| Aim |
The lines to reproduce run from the first one through the line containing "clubhouse()". Reproduce them exactly.

| Material provided |
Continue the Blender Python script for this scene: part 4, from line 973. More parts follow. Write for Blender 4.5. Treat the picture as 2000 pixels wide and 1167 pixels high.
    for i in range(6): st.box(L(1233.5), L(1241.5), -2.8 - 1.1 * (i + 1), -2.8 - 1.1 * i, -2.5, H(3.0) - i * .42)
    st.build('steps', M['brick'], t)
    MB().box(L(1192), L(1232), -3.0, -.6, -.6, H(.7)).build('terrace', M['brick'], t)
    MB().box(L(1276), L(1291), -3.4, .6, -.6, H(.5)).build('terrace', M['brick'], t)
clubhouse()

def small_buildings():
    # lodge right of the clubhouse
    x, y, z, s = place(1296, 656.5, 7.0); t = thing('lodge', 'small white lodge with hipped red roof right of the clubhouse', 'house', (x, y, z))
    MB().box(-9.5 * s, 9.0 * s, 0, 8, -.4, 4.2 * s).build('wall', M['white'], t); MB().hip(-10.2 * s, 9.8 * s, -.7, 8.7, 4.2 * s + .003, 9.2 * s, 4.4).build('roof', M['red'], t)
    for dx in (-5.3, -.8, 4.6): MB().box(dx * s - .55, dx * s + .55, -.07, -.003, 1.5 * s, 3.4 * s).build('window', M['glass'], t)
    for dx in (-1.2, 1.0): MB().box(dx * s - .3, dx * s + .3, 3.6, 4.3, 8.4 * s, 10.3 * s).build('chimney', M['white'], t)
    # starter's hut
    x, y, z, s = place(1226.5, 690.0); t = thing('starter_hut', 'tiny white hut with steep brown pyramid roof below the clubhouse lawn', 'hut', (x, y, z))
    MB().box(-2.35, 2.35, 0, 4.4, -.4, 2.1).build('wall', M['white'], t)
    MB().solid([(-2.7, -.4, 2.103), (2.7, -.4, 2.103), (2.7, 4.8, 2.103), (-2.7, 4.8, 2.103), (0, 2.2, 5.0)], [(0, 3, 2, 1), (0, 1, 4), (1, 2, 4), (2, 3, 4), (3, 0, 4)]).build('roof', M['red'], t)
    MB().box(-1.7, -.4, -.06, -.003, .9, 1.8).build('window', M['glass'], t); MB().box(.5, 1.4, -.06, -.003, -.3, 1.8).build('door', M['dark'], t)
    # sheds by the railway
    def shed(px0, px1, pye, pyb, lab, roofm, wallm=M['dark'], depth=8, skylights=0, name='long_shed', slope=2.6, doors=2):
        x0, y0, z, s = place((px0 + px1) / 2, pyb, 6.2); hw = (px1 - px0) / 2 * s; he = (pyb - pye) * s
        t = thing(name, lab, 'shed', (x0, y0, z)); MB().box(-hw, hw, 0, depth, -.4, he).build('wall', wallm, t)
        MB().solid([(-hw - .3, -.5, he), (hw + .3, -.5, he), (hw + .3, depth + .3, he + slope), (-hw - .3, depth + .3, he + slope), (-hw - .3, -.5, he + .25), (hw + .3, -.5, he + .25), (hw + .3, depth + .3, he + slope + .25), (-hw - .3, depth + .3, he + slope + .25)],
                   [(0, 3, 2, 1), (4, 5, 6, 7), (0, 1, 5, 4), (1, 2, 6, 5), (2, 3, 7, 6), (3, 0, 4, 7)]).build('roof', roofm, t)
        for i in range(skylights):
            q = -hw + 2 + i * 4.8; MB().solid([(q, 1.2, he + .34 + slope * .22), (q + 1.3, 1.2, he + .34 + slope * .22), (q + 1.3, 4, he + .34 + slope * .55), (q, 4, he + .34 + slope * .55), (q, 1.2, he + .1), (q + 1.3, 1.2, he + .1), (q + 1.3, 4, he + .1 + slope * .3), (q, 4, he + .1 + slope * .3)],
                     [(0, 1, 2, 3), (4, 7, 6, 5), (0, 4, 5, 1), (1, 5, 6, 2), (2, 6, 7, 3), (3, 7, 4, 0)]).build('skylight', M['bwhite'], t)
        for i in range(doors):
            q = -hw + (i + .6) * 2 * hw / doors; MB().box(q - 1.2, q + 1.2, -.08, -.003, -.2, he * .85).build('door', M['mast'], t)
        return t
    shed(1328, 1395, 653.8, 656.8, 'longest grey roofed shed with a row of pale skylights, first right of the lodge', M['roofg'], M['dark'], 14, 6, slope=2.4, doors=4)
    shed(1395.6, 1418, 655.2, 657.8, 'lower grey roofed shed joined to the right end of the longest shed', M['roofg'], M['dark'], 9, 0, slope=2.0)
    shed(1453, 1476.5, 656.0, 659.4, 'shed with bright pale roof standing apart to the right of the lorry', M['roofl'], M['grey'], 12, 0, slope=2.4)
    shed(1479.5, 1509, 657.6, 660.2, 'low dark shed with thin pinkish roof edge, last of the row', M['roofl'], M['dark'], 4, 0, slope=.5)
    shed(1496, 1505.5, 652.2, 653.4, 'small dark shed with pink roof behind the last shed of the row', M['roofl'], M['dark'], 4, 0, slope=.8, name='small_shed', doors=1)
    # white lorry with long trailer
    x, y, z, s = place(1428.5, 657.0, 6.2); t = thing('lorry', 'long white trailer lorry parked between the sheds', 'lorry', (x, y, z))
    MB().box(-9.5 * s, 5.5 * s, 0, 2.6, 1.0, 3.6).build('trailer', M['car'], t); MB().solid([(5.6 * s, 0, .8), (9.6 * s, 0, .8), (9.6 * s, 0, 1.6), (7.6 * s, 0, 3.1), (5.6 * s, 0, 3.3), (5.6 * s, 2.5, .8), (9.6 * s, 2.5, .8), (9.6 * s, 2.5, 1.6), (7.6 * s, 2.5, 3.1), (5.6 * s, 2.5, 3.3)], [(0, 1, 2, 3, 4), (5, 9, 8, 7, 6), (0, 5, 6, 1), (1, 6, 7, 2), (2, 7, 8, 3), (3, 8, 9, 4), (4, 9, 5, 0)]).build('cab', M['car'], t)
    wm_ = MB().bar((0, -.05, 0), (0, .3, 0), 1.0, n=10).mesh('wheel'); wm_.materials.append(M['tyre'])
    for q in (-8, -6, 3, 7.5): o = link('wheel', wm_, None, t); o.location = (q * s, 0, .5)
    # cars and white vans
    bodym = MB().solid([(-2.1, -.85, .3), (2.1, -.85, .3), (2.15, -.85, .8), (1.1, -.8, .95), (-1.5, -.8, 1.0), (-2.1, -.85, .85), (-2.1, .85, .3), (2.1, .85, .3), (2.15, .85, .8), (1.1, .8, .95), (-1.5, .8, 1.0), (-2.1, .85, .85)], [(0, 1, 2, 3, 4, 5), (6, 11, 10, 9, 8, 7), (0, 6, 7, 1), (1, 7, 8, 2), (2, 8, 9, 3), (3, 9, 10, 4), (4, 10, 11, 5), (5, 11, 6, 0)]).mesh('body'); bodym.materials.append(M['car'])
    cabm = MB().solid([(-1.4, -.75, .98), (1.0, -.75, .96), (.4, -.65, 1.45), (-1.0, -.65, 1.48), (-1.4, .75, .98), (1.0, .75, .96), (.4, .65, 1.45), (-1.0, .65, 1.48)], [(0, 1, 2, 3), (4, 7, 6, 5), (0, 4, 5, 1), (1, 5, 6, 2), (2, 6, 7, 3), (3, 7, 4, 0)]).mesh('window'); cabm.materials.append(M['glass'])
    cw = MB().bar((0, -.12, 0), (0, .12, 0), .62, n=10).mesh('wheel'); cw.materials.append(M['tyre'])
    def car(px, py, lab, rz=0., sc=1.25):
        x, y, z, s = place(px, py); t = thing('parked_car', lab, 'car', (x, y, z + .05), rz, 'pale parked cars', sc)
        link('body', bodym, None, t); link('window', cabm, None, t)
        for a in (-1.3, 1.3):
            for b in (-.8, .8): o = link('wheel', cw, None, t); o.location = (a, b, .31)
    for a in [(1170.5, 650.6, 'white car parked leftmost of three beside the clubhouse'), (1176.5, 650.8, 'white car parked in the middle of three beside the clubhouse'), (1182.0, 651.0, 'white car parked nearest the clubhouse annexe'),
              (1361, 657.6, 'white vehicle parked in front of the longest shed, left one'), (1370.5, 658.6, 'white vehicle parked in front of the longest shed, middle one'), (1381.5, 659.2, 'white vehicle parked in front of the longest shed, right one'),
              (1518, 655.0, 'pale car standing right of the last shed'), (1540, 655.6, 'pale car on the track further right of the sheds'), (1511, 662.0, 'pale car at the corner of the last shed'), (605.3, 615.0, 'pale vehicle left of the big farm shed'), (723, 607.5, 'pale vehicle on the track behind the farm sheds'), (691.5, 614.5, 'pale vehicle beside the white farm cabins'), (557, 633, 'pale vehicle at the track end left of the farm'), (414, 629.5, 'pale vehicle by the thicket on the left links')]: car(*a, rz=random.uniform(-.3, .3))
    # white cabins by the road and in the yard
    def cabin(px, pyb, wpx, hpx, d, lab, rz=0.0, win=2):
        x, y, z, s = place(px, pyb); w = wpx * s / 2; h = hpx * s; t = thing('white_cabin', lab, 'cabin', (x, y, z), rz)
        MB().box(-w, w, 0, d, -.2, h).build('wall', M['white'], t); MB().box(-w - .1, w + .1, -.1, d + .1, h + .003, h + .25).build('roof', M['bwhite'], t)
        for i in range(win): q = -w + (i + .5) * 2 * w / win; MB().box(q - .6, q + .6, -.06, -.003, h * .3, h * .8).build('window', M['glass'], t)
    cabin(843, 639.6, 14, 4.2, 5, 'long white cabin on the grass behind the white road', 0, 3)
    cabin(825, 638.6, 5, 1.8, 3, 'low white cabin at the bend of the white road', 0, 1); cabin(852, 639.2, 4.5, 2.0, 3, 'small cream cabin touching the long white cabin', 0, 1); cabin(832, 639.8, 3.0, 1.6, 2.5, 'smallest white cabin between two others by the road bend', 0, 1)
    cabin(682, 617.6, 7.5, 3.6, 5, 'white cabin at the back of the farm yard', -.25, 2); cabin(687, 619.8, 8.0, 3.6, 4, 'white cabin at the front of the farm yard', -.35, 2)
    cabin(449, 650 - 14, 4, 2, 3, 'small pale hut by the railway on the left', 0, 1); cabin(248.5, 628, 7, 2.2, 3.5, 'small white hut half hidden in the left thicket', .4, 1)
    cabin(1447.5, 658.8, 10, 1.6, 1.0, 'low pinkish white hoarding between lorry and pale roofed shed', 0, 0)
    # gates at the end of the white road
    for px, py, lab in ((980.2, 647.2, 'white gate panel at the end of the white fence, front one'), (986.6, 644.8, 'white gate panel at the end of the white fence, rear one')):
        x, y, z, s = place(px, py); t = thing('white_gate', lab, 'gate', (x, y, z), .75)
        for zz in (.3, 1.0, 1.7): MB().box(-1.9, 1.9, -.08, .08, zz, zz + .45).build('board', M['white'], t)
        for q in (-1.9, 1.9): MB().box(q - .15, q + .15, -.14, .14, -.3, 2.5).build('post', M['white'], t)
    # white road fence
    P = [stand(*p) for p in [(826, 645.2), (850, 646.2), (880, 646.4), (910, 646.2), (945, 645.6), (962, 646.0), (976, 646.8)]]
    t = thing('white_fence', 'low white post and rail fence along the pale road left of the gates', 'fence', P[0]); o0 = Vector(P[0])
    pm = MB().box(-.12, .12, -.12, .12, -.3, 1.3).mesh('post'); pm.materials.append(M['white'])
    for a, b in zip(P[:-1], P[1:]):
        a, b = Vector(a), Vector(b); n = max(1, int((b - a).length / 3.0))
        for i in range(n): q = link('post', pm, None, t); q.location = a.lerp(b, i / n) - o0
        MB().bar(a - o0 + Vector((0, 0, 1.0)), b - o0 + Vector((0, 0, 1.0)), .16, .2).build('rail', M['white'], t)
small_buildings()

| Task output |
Continue the Blender Python script for this scene: part 4, from line 973. More parts follow. Write for Blender 4.5. Treat the picture as 2000 pixels wide and 1167 pixels high.
    for i in range(6): st.box(L(1233.5), L(1241.5), -2.8 - 1.1 * (i + 1), -2.8 - 1.1 * i, -2.5, H(3.0) - i * .42)
    st.build('steps', M['brick'], t)
    MB().box(L(1192), L(1232), -3.0, -.6, -.6, H(.7)).build('terrace', M['brick'], t)
    MB().box(L(1276), L(1291), -3.4, .6, -.6, H(.5)).build('terrace', M['brick'], t)
clubhouse()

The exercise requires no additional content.